The program was soon drawing to a close and both she and I sat and conversed on the last day about how we felt about the imagery produced during the week. I was quite delighted with several of my new images soon to find a way home to my slide file library. Janet expressed similar concerns but felt she overshot during the workshop and may have regrettably wasted too many frames. Inquiring how many newly created images she produced during the workshop again astonished others when she indicated with a humble sense of pride…..6! Almost one for each day of the week. She felt comfortable knowing that she had 30 remaining blanks on this 36 exposure roll to carry her forward to the end of the year!

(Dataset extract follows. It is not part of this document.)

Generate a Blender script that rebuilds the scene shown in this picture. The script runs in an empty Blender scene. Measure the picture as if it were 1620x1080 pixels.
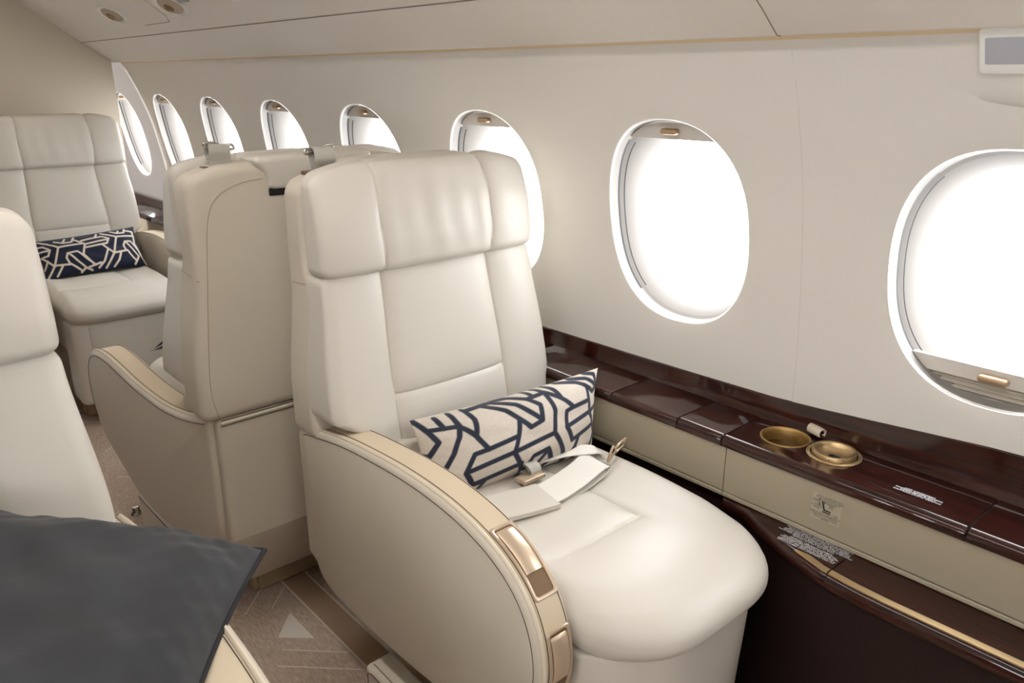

I have never forgotten this sagacious lady comparable in many ways to myself who for the majority of my lifespan recognizes the equation of “less is always more”, and this theory incidentally carries weight in all aspects of humanity. How often it is that I notice people proceeding in life basing their motives as artists from the false assumptions and behavioural characteristics on that of others.

* The truest of photographic artists will abandon others preconceived mentalities, and absorb what they deem significant from their being. They must subtly extinguish the flame of others influence so their visual light will “humbly shine forth”, perhaps setting permanent levels of laudatory placement and enticing the ethereal dream walks of many.